● **Data lines**
···

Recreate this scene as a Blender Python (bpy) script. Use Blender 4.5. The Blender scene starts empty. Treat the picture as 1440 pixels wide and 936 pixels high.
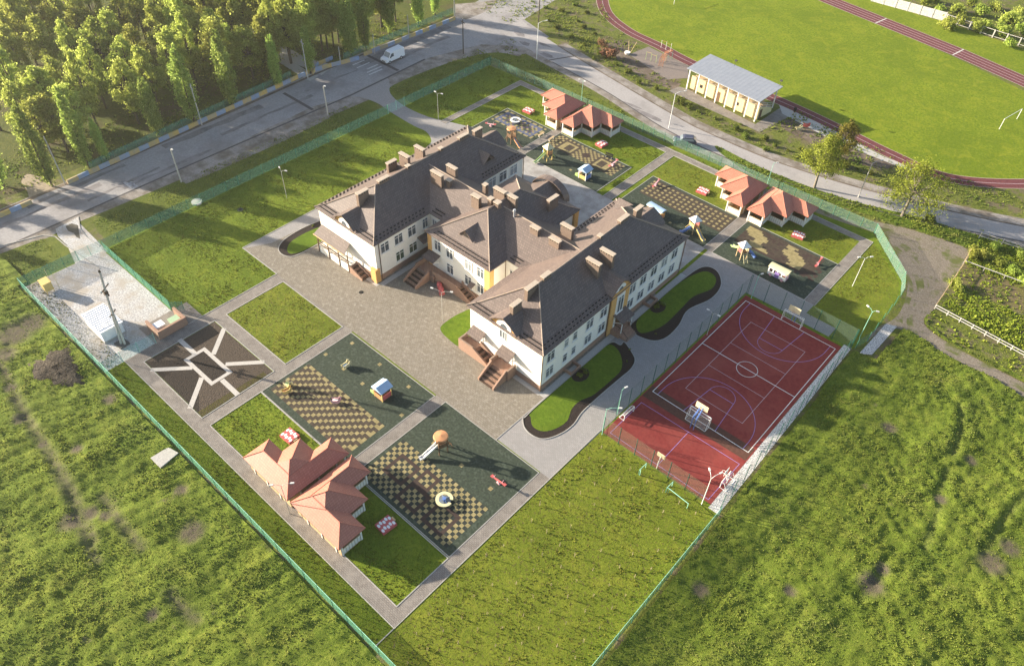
import bpy, math, random
import numpy as np
from mathutils import Vector, Matrix

# ------------------------------------------------------------------ camera, sky, sun, exposure
SC = bpy.context.scene
COL = SC.collection
R_CAM = np.array([[0.74246794, 0.66923549, 0.02941448],
                  [0.49196426, -0.5149439, -0.70199997],
                  [-0.45465648, 0.53568334, -0.71156928]])     # rows: camera right, down, forward
H_CAM, F_PX = 81.0, 1081.11                                    # drone height (m), focal length in photo pixels
cam_data = bpy.data.cameras.new('drone_camera')
cam_data.sensor_width = 36.0
cam_data.lens = F_PX / 1440 * 36.0
cam_data.clip_start = 1.0
cam_data.clip_end = 3000.0
cam = bpy.data.objects.new('drone_camera', cam_data)
COL.objects.link(cam)
r_, d_, f_ = R_CAM
cam.matrix_world = Matrix(((r_[0], -d_[0], -f_[0], 0.0), (r_[1], -d_[1], -f_[1], 0.0),
                           (r_[2], -d_[2], -f_[2], H_CAM), (0, 0, 0, 1)))
SC.camera = cam

SUN_EL, SUN_HEAD = 15.5, 23.5            # sun height; heading of the shadows measured from +X
EXPOSURE = 1.84
world = bpy.data.worlds.new('World')
SC.world = world
world.use_nodes = True
wn = world.node_tree
wn.nodes.clear()
sky = wn.nodes.new('ShaderNodeTexSky')
sky.sky_type = 'NISHITA'
sky.sun_disc = False
sky.sun_elevation = math.radians(SUN_EL)
sky.sun_rotation = math.atan2(-math.cos(math.radians(SUN_HEAD)), -math.sin(math.radians(SUN_HEAD)))
sky.air_density = 1.0
sky.dust_density = 2.0
bg = wn.nodes.new('ShaderNodeBackground')
bg.inputs['Strength'].default_value = 0.078
wo = wn.nodes.new('ShaderNodeOutputWorld')
wn.links.new(sky.outputs[0], bg.inputs['Color'])
wn.links.new(bg.outputs[0], wo.inputs['Surface'])

sun_data = bpy.data.lights.new('sun', 'SUN')
sun_data.energy = 5.0
sun_data.angle = math.radians(0.6)
sun_data.color = (1.0, 0.89, 0.72)
sun = bpy.data.objects.new('sun', sun_data)
COL.objects.link(sun)
_e, _h = math.radians(SUN_EL), math.radians(SUN_HEAD)
sun.rotation_euler = Vector((math.cos(_e) * math.cos(_h), math.cos(_e) * math.sin(_h), -math.sin(_e))).to_track_quat('-Z', 'Y').to_euler()
sun.location = (-150, -60, 120)

SC.view_settings.view_transform = 'Standard'
SC.view_settings.look = 'None'
SC.view_settings.gamma = 1.0
SC.view_settings.exposure = EXPOSURE
SC.view_settings.use_curve_mapping = False


def gp(px, py, z=0.0):
    """Survey: world x, y of a point of known height z seen at a pixel of the 1440x936 photograph."""
    d = R_CAM.T @ np.array([(px - 720) / F_PX, (py - 468) / F_PX, 1.0])
    t = (z - H_CAM) / d[2]
    return (float(d[0] * t), float(d[1] * t))


def gps(pts, z=0.0):
    return [gp(x, y, z) for x, y in pts]


# ------------------------------------------------------------------ materials
MATS = {}


def srgb(h):
    h = h.lstrip('#')
    c = [int(h[i:i + 2], 16) / 255 for i in (0, 2, 4)]
    return tuple(x / 12.92 if x <= 0.04045 else ((x + 0.055) / 1.055) ** 2.4 for x in c)


class NT:
    def __init__(s, name):
        s.m = bpy.data.materials.new(name)
        s.m.use_nodes = True
        s.t = s.m.node_tree
        s.t.nodes.clear()
        s.out = s.n('ShaderNodeOutputMaterial')
        s.pos = None

    def n(s, typ, **kw):
        nd = s.t.nodes.new(typ)
        for k, v in kw.items():
            setattr(nd, k, v)
        return nd

    def l(s, a, b):
        s.t.links.new(a, b)

    def P(s, space='world'):
        if space == 'world':
            if s.pos is None:
                s.pos = s.n('ShaderNodeNewGeometry').outputs['Position']
            return s.pos
        return s.n('ShaderNodeTexCoord').outputs['Object']

    def noise(s, scale, detail=4, rough=.6, vec=None, dist=0.0):
        nd = s.n('ShaderNodeTexNoise')
        nd.inputs['Scale'].default_value = scale
        nd.inputs['Detail'].default_value = detail
        nd.inputs['Roughness'].default_value = rough
        nd.inputs['Distortion'].default_value = dist
        s.l(vec if vec is not None else s.P(), nd.inputs['Vector'])
        return nd.outputs['Fac']

    def ramp(s, fac, stops):
        r = s.n('ShaderNodeValToRGB')
        e = r.color_ramp.elements
        while len(e) > 1:
            e.remove(e[-1])
        for i, (p, c) in enumerate(stops):
            el = e[0] if i == 0 else e.new(p)
            el.position = p
            el.color = (*c, 1) if len(c) == 3 else c
        s.l(fac, r.inputs['Fac'])
        return r.outputs['Color']

    def sock(s, v, inp):
        if hasattr(v, 'links'):
            s.l(v, inp)
        elif isinstance(v, tuple):
            inp.default_value = (*v, 1) if len(v) == 3 else v
        else:
            inp.default_value = v

    def mix(s, fac, a, b, mode='MIX'):
        m = s.n('ShaderNodeMix', data_type='RGBA', blend_type=mode)
        s.sock(fac, m.inputs[0])
        s.sock(a, m.inputs[6])
        s.sock(b, m.inputs[7])
        return m.outputs[2]

    def math(s, op, a, b=0.0, c=None):
        m = s.n('ShaderNodeMath', operation=op)
        s.sock(a, m.inputs[0])
        s.sock(b, m.inputs[1])
        if c is not None:
            s.sock(c, m.inputs[2])
        return m.outputs[0]

    def bsdf(s, col, rough=.9, spec=.2, metallic=0.0, height=None, bump=.3, dist=.05):
        b = s.n('ShaderNodeBsdfPrincipled')
        s.sock(col, b.inputs['Base Color'])
        s.sock(rough, b.inputs['Roughness'])
        b.inputs['Specular IOR Level'].default_value = spec
        b.inputs['Metallic'].default_value = metallic
        if height is not None:
            bp = s.n('ShaderNodeBump')
            bp.inputs['Strength'].default_value = bump
            bp.inputs['Distance'].default_value = dist
            s.l(height, bp.inputs['Height'])
            s.l(bp.outputs[0], b.inputs['Normal'])
        s.l(b.outputs[0], s.out.inputs['Surface'])
        return b


def mat(name, c1, c2=None, scale=6.0, rough=.85, spec=.2, metallic=0.0, bump=0.0, lo=.35, hi=.65, c3=None, scale3=.3, dist=.05, detail=5, lo3=.4, hi3=.62):
    """A base colour with noisy variation and optional larger patches of c3."""
    if name in MATS:
        return MATS[name]
    t = NT(name)
    c2 = c2 or tuple(min(1, x * 1.18 + .004) for x in c1)
    f = t.noise(scale, detail)
    col = t.ramp(f, [(lo, c1), (hi, c2)])
    if c3:
        f3 = t.noise(scale3, 5, .65)
        g = t.ramp(f3, [(lo3, (0, 0, 0)), (hi3, (1, 1, 1))])
        col = t.mix(g, col, c3)
    t.bsdf(col, rough, spec, metallic, f if bump else None, bump, dist)
    MATS[name] = t.m
    return t.m


def grass_mat(name, dark, mid, light, soil=None, fine=9.0, soil_lo=.60, soil_hi=.7, bump=.9, soil_scale=5.0, big=.12, dist=.12):
    """Blades, clumps of half a metre, patches of a few metres and yellowed areas, with optional bare soil."""
    t = NT(name)
    f = t.noise(fine, 6, .8)
    c = t.noise(2.1, 5, .7, dist=.6)
    mix_ = t.math('ADD', t.math('MULTIPLY', f, .6), t.math('MULTIPLY', c, .4))
    col = t.ramp(mix_, [(.36, dark), (.49, mid), (.60, light)])
    g = t.noise(big, 6, .75, dist=.8)
    col = t.mix(t.ramp(g, [(.40, (0, 0, 0)), (.60, (.75, .75, .75))]), col, t.mix(f, dark, mid))
    h = t.noise(.33, 5, .7, dist=1.0)
    yel = tuple(x * k for x, k in zip(light, (1.18, 1.02, 1.15)))
    col = t.mix(t.ramp(h, [(.50, (0, 0, 0)), (.68, (.7, .7, .7))]), col, t.mix(mix_, mid, yel))
    if soil:
        k = t.noise(soil_scale, 5, .7)
        col = t.mix(t.ramp(k, [(soil_lo, (0, 0, 0)), (soil_hi, (.9, .9, .9))]), col, soil)
    t.bsdf(col, .95, .1, 0, mix_, bump, dist)
    MATS[name] = t.m
    return t.m


def worn_meadow(base):
    """Adds trodden soil where the mesh attribute 'soil' says the turf is worn away."""
    t = base.node_tree
    b = [n for n in t.nodes if n.type == 'BSDF_PRINCIPLED'][0]
    src = b.inputs['Base Color'].links[0].from_socket
    at = t.nodes.new('ShaderNodeAttribute')
    at.attribute_name = 'soil'
    nz = t.nodes.new('ShaderNodeTexNoise')
    nz.inputs['Scale'].default_value = 1.6
    nz.inputs['Detail'].default_value = 6
    geo = t.nodes.new('ShaderNodeNewGeometry')
    t.links.new(geo.outputs['Position'], nz.inputs['Vector'])
    ad = t.nodes.new('ShaderNodeMath')
    ad.operation = 'MULTIPLY_ADD'
    t.links.new(nz.outputs['Fac'], ad.inputs[0])
    ad.inputs[1].default_value = 1.2
    ad.inputs[2].default_value = -.62
    sm = t.nodes.new('ShaderNodeMath')
    sm.operation = 'ADD'
    sm.use_clamp = True
    t.links.new(at.outputs['Fac'], sm.inputs[0])
    t.links.new(ad.outputs[0], sm.inputs[1])
    ml = t.nodes.new('ShaderNodeMath')
    ml.operation = 'MULTIPLY'
    t.links.new(sm.outputs[0], ml.inputs[0])
    t.links.new(at.outputs['Fac'], ml.inputs[1])
    mx = t.nodes.new('ShaderNodeMix')
    mx.data_type = 'RGBA'
    t.links.new(ml.outputs[0], mx.inputs[0])
    t.links.new(src, mx.inputs[6])
    mx.inputs[7].default_value = (.105, .088, .060, 1)
    t.links.new(mx.outputs[2], b.inputs['Base Color'])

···

● **Work to complete**
Return only the lines running from the top of the data to the line that holds "from mathutils import Vector, Matrix". Include both of those lines, but skip the pictures.

● **Answer in full**
Recreate this scene as a Blender Python (bpy) script. Use Blender 4.5. The Blender scene starts empty. Treat the picture as 1440 pixels wide and 936 pixels high.
import bpy, math, random
import numpy as np
from mathutils import Vector, Matrix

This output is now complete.